# [INSTRUCTION]
Output the material beneath this task exactly, images excluded.

* * *

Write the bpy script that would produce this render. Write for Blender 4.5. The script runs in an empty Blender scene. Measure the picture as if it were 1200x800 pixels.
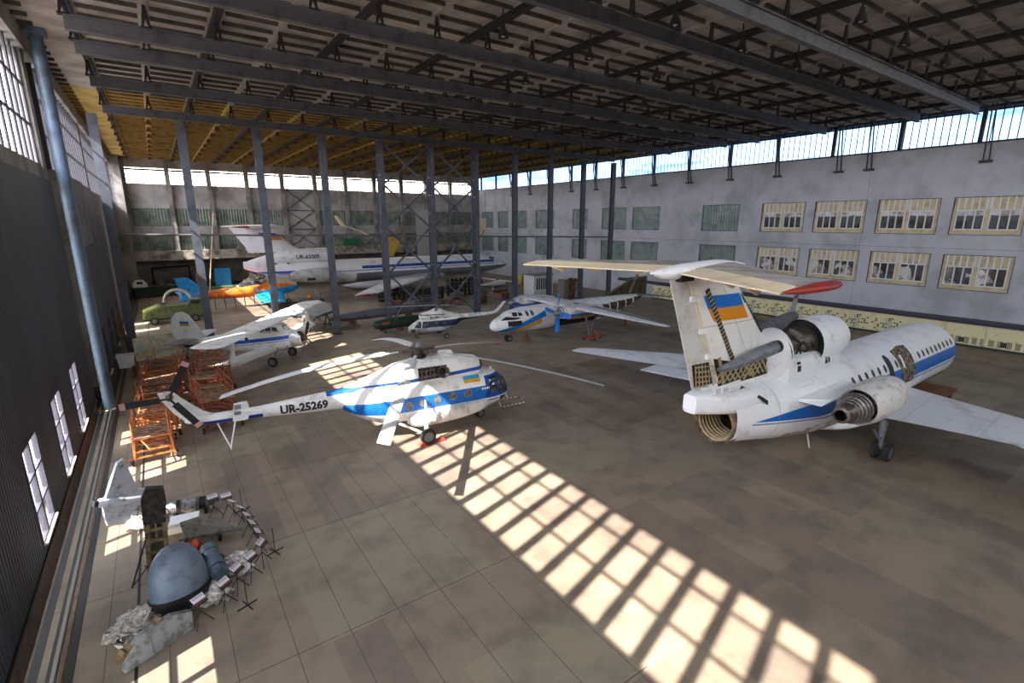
FRONT = 20.8  # lower edge of the fill-light strip added in the unseen end wall
import bpy, bmesh, math, random
from mathutils import Vector, Matrix
from mathutils.bvhtree import BVHTree
PI = math.pi; R = math.radians; rnd = random.Random(7)
SC = bpy.context.scene; COL = SC.collection

# ------------------------------------------------------------------ node expressions and materials
class E:
    nt = None
    def __init__(s, v): s.v = v
    @staticmethod
    def op(o, *a):
        n = E.nt.nodes.new('ShaderNodeMath'); n.operation = o
        for i, q in enumerate(a):
            q = q.v if isinstance(q, E) else q
            if isinstance(q, (int, float)): n.inputs[i].default_value = q
            else: E.nt.links.new(q, n.inputs[i])
        return E(n.outputs[0])
    def __add__(s, o): return E.op('ADD', s, o)
    __radd__ = __add__
    def __sub__(s, o): return E.op('SUBTRACT', s, o)
    def __rsub__(s, o): return E.op('SUBTRACT', o, s)
    def __mul__(s, o): return E.op('MULTIPLY', s, o)
    __rmul__ = __mul__
    def __truediv__(s, o): return E.op('DIVIDE', s, o)
    def __gt__(s, o): return E.op('GREATER_THAN', s, o)
    def __lt__(s, o): return E.op('LESS_THAN', s, o)
    def __and__(s, o): return E.op('MULTIPLY', s, o)
    def __or__(s, o): return E.op('MAXIMUM', s, o)
    def abs(s): return E.op('ABSOLUTE', s)
    def mod(s, o): return E.op('FLOORED_MODULO', s, o)
    def floor(s): return E.op('FLOOR', s)

def lin(c):
    return tuple(((v / 12.92) if v <= .04045 else ((v + .055) / 1.055) ** 2.4) for v in c)
def S(r, g, b): return lin((r / 255, g / 255, b / 255))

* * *

# [EXERCISE RESPONSE]
Write the bpy script that would produce this render. Write for Blender 4.5. The script runs in an empty Blender scene. Measure the picture as if it were 1200x800 pixels.
FRONT = 20.8  # lower edge of the fill-light strip added in the unseen end wall
import bpy, bmesh, math, random
from mathutils import Vector, Matrix
from mathutils.bvhtree import BVHTree
PI = math.pi; R = math.radians; rnd = random.Random(7)
SC = bpy.context.scene; COL = SC.collection

# ------------------------------------------------------------------ node expressions and materials
class E:
    nt = None
    def __init__(s, v): s.v = v
    @staticmethod
    def op(o, *a):
        n = E.nt.nodes.new('ShaderNodeMath'); n.operation = o
        for i, q in enumerate(a):
            q = q.v if isinstance(q, E) else q
            if isinstance(q, (int, float)): n.inputs[i].default_value = q
            else: E.nt.links.new(q, n.inputs[i])
        return E(n.outputs[0])
    def __add__(s, o): return E.op('ADD', s, o)
    __radd__ = __add__
    def __sub__(s, o): return E.op('SUBTRACT', s, o)
    def __rsub__(s, o): return E.op('SUBTRACT', o, s)
    def __mul__(s, o): return E.op('MULTIPLY', s, o)
    __rmul__ = __mul__
    def __truediv__(s, o): return E.op('DIVIDE', s, o)
    def __gt__(s, o): return E.op('GREATER_THAN', s, o)
    def __lt__(s, o): return E.op('LESS_THAN', s, o)
    def __and__(s, o): return E.op('MULTIPLY', s, o)
    def __or__(s, o): return E.op('MAXIMUM', s, o)
    def abs(s): return E.op('ABSOLUTE', s)
    def mod(s, o): return E.op('FLOORED_MODULO', s, o)
    def floor(s): return E.op('FLOOR', s)

def lin(c):
    return tuple(((v / 12.92) if v <= .04045 else ((v + .055) / 1.055) ** 2.4) for v in c)
def S(r, g, b): return lin((r / 255, g / 255, b / 255))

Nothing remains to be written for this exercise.